● **Data lines**
○ ○ ○ ○ ○

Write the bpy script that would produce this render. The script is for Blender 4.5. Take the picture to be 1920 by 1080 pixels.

○ ○ ○ ○ ○

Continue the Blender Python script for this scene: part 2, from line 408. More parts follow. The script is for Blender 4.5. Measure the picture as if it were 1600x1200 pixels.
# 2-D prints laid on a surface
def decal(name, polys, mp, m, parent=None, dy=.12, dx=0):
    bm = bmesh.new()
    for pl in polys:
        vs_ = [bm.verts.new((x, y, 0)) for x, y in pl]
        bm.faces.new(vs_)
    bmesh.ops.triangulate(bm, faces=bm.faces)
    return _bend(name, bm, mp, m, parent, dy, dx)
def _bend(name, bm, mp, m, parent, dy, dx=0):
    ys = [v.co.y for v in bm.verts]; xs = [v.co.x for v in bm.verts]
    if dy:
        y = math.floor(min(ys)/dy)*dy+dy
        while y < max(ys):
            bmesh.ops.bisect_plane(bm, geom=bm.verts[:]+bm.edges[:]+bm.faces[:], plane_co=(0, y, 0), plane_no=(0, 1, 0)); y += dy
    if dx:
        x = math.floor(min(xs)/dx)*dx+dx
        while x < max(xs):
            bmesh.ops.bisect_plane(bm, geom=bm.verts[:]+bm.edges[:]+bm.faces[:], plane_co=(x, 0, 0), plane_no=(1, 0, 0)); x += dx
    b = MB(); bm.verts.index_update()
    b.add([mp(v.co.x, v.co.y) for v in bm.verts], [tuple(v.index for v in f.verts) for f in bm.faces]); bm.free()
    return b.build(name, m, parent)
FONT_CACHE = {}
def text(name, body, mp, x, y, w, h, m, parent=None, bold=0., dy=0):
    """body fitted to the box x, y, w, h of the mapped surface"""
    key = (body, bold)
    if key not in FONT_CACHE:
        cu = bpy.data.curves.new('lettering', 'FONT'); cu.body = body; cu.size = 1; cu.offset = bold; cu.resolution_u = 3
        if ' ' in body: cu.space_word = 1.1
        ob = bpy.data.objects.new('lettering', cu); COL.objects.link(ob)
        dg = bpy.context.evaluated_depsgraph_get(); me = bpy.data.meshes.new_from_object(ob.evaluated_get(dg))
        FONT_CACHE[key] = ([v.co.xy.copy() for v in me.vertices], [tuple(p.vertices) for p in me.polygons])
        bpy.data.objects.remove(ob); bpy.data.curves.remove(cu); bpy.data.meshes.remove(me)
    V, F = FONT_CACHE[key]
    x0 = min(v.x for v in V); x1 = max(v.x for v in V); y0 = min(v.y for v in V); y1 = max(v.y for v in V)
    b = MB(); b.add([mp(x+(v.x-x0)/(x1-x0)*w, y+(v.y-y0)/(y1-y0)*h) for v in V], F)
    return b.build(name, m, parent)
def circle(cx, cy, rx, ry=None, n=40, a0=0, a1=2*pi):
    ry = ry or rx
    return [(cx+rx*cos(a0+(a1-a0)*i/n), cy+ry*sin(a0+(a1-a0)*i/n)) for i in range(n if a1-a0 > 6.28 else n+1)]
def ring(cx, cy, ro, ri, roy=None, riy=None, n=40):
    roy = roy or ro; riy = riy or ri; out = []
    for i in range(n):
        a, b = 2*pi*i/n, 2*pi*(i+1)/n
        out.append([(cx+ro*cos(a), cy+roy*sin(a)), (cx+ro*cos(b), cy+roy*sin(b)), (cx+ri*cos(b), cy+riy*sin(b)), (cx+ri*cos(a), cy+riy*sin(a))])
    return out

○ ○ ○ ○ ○

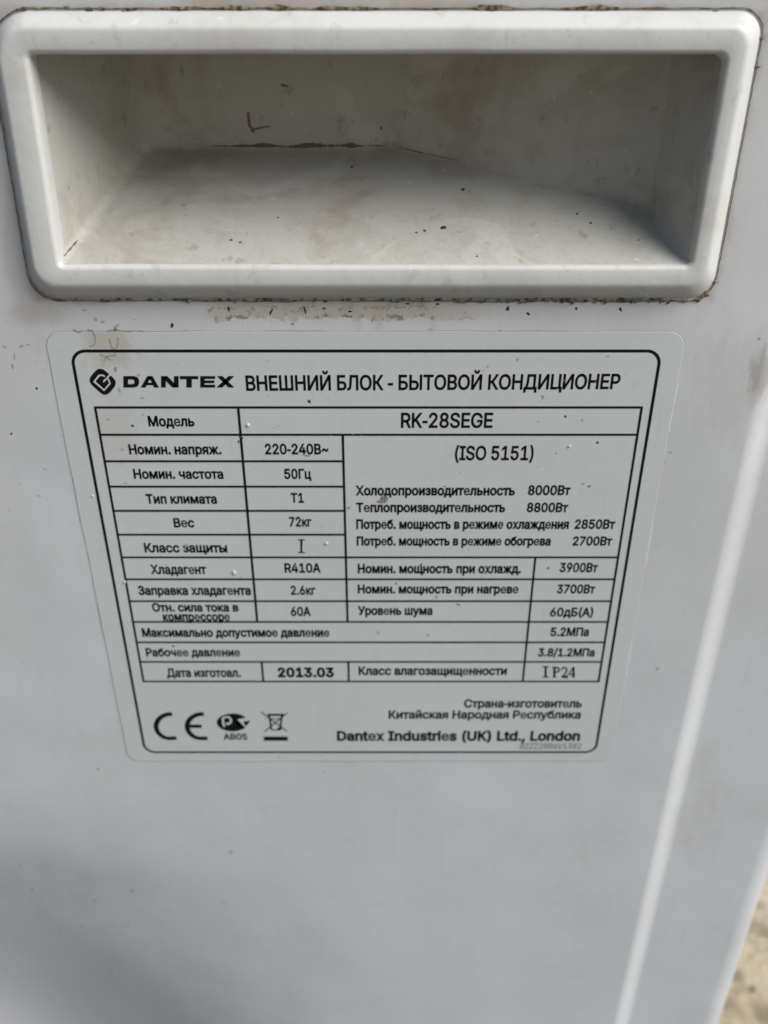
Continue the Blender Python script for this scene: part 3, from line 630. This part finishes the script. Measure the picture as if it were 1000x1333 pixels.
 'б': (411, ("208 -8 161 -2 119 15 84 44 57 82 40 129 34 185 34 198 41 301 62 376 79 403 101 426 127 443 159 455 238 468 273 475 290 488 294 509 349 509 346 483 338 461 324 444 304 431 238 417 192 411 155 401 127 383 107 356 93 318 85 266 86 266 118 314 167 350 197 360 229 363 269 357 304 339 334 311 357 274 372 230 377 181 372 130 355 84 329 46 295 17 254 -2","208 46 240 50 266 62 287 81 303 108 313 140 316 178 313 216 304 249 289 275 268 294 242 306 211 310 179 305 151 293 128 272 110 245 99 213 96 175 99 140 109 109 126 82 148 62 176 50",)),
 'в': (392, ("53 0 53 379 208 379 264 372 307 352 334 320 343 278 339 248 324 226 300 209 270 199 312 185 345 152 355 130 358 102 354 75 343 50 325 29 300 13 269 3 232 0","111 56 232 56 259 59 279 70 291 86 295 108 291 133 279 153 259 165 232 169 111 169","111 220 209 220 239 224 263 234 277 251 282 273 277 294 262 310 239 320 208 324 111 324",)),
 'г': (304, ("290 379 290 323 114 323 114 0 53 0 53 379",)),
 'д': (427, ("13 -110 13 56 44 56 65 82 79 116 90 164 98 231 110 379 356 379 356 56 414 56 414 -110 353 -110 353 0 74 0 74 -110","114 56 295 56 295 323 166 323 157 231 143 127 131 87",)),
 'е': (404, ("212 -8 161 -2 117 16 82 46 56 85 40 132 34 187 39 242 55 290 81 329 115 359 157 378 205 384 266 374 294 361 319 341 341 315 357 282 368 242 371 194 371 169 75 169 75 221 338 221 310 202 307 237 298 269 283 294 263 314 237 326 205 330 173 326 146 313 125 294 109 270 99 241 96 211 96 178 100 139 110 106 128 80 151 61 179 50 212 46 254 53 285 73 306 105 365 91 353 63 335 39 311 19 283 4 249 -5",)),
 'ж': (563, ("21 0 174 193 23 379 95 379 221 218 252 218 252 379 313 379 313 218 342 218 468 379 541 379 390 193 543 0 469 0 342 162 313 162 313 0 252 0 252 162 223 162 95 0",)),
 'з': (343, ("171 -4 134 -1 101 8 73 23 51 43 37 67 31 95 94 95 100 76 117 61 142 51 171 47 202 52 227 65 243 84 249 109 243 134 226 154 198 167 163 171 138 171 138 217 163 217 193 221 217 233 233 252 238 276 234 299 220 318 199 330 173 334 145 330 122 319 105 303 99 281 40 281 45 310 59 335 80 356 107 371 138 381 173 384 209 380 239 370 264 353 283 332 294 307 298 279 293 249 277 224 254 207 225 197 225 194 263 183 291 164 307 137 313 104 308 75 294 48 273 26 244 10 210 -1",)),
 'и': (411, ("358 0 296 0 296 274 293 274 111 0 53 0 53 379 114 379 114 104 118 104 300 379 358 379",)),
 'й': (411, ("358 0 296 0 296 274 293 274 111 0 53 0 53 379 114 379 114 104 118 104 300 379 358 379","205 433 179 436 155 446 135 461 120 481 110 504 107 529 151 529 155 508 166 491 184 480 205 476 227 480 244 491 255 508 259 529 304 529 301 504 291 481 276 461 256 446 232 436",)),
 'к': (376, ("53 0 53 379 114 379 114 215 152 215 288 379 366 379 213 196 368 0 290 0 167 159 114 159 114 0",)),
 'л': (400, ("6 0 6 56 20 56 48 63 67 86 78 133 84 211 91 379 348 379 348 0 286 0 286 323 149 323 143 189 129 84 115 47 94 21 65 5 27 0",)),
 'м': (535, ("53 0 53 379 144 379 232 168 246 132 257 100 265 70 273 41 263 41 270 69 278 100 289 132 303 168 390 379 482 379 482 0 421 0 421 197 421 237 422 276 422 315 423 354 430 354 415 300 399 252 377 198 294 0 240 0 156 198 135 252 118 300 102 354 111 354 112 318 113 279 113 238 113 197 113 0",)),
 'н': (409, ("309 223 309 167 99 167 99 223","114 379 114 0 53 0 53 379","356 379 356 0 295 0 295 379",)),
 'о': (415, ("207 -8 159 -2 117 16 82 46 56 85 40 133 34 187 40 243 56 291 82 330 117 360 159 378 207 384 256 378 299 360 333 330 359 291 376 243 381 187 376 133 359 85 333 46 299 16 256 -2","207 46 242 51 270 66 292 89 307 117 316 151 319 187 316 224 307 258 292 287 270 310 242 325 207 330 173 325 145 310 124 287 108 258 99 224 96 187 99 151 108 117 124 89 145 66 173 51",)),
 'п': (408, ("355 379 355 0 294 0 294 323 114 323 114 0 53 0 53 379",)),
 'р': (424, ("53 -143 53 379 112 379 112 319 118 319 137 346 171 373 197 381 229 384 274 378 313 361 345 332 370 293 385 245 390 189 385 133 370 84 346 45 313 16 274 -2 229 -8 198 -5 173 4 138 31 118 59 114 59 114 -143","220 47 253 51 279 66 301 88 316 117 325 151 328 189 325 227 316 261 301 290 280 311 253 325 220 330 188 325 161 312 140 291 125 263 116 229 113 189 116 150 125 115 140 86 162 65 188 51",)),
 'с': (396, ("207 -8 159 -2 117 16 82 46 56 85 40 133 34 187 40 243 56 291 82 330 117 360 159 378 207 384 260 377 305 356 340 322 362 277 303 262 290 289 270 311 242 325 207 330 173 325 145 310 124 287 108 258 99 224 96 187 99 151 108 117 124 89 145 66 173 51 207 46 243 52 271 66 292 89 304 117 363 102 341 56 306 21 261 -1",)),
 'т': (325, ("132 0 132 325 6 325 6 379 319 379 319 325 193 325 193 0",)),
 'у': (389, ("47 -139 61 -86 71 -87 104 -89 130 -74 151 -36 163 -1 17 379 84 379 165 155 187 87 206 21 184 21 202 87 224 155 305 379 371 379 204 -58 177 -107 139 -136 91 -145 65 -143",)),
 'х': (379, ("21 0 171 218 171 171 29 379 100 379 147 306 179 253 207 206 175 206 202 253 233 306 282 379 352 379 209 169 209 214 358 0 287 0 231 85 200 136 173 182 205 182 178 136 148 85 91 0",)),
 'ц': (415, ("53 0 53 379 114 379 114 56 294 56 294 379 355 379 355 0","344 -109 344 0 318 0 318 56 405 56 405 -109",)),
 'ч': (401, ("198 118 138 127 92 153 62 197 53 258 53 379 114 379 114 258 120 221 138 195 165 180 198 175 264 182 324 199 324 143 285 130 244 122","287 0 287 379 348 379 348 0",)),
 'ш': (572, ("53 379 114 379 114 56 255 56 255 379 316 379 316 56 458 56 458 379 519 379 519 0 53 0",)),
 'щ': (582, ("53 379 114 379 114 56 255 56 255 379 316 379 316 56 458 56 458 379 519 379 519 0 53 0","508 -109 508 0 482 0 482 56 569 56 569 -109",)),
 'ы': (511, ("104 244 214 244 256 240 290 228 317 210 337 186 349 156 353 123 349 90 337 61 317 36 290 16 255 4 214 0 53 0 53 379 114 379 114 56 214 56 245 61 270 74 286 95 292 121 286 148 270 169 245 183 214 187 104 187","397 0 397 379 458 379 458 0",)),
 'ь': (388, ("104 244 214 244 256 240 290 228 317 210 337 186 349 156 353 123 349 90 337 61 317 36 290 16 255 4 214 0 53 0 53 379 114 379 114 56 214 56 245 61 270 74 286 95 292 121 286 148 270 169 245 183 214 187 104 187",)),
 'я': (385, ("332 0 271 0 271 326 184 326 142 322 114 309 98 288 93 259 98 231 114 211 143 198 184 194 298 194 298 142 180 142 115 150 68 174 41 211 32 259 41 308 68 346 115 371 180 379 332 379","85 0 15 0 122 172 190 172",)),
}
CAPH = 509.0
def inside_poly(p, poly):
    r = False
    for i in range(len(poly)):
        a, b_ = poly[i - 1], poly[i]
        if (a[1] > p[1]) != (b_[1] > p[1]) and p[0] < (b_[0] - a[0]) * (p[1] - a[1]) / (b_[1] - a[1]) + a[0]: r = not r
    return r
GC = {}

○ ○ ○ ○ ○

● **Objective**
Report each line in the preceding entries that holds the string "Continue".

● **Written reply**
Continue the Blender Python script for this scene: part 2, from line 408. More parts follow. The script is for Blender 4.5. Measure the picture as if it were 1600x1200 pixels.
Continue the Blender Python script for this scene: part 3, from line 630. This part finishes the script. Measure the picture as if it were 1000x1333 pixels.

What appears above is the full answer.